I think my relationships is abusive

iVillage Member
Registered: 08-26-2004
I think my relationships is abusive
2
Thu, 08-26-2004 - 11:53pm
I'm 23 and I've been going with my boyfriend for about a year now. In the beginning everything was perfect. He was sweet and fun to be with and I was really in love with him. Now I feel like my heart is breaking.

In the beginning I noticed he got angry really easily. Even if he accidently knocked something over he'd have a tantrum. Since he didn't take out his anger on me at that point I didn't think much of it until now. A few times he's hit me in the arm and leg because I feel asleep on the couch when he wanted to have sex. He even once threw a shoe at me because I dozed off. The one time that stands out in my mind the night about a month ago. It was late and I was half asleep on his couch. He walks in and punches me in the arm, telling me to wake up and help him finish the dishes.

Not only that he's always yelling at me. He yells at me if the bed is messy. He yells at me if there's food in the sink. He treats me like I'm always doing something wrong. He calls me stupid ass for no reason at all. I finally stood up to him last week and told him not to talk to me like that again. He acted like what he said was no big deal. If I say no to sex he yells at me. Saying he does so much for me that I owe him. It's like I'm dating two people sometimes. One minuet he's the sweet thoughtful man I feel in love with. The next he's a angry hurtful jerk

I can't believe that I didn't relieze how crazy things were until now. I actually thought that because I wasn't being punched in the face that I wasen't being treated badly. I feel so stupid for letting myself get into a situation like this. I never thought I would be in a relationship like this. I really need some help. I don't know what to do. Everyone see's us as the perfect couple so I don't know who would believe that this was going on. Is my relationship abusive? What do I say to him? How do I make it stop?

iVillage Member
Registered: 12-16-1997
Fri, 08-27-2004 - 2:52am
Hi Astra,

I'm really sorry that your heart is breaking right now. After all you've described in how your BF has been treating you, it's perfectly understandable why you're hurting.

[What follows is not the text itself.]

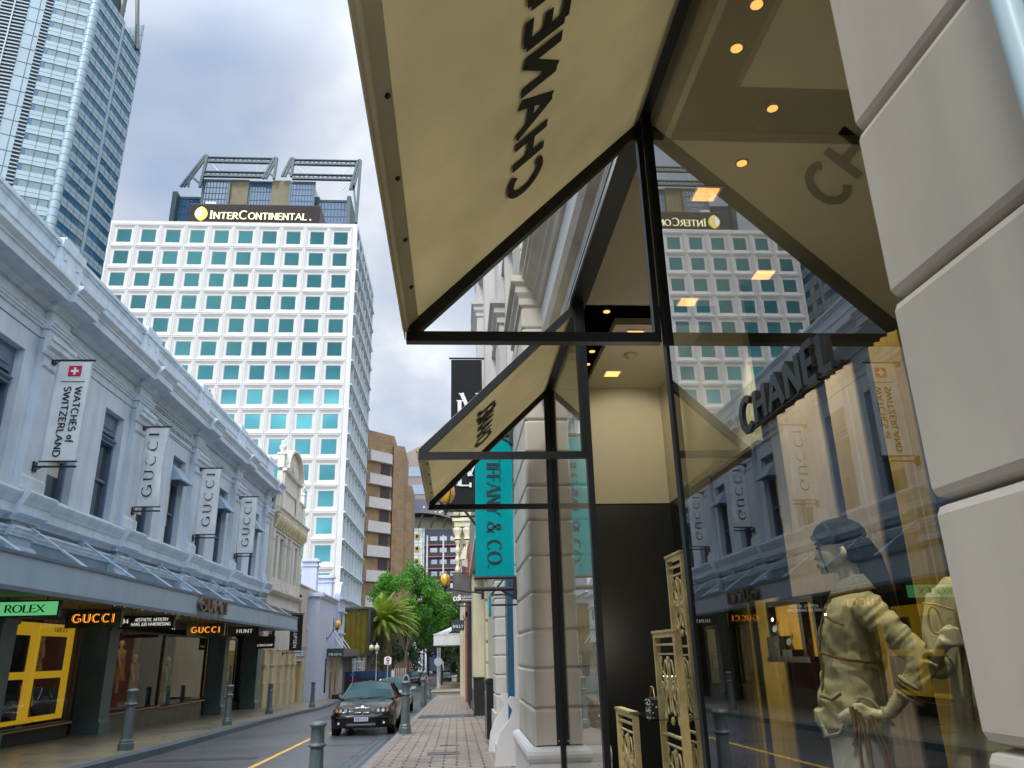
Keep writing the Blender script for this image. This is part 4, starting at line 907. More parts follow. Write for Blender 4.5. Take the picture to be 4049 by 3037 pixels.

Before I give you my two cents, let me ask you -- if your favorite restaurant began giving you crappy service and burnt food, would you continue eating there while pleading with them to give you better service or would you just take your business elsewhere?

What about the place where you take your car to get serviced? What if your mechanic or tune-up center began treating you rudely and cheated you out of part of what you paid for? You'd find a new, better and more reliable mechanic or service center, right?

Well, why should it be any different regarding your choice of BF? The same courtesy and respect that you demand from others should be expected from any man you choose to have as your BF. If over time, the BF chooses to treat you in a disrespectful and demeaning manner, then get rid of him. The fact that he is loving at times is NOT ENOUGH to compensate for the times he treats you badly.

Because he's just your BF, you are under NO OBLIGATION to **suffer through it** in an effort to stick with him and make it work. He doesn't deserve such loyalty.

Also, the fact that other people see you and your BF as the perfect couple means nothing compared to the way he's treating you, esp. behind closed doors. With all the punching, hitting, yelling, throwing things at you, treating you as though you're always doing something wrong, and calling you out of your name -- this all falls under the definition of abusive behavior.

As for what to say to him? How about "good-bye"?

It's simple and pretty self-explanatory.

((Hugs))

Heymum

iVillage Member
Registered: 05-23-2004
Fri, 08-27-2004 - 3:18am
You think?? this relationship is abusive?? It is abusive.

In the beginning, they will never show all their cards, because they know, with no investment involved, that you would probably up and leave right away. But after some time goes by, and after they THINK they've gained your trust, they will start in with the insults. Its like they build you up, to tear you down. Why? Because they can. Why? because you let them. Why? because they feel weak, and need to beat on someone else to feel strong.

I consider myself a survivor, and many times, have asked myself this question after getting out of an abusive relationship. It has been a long arduous process, but I keep getting better. I was in the same situation as you, except I got pregnant. After we married, the abuse was so full force. It started out little, like in your case, but it quickly got worse. It is like the marriage papers told him I was trapped and he took advantage of it.

I did end up leaving him, getting divorced, and his own stupid antics lead to him losing his rights to own child.

But anyway, stay strong. Leave this bastard. And in the future, you will be more aware of the type of men to stay away from.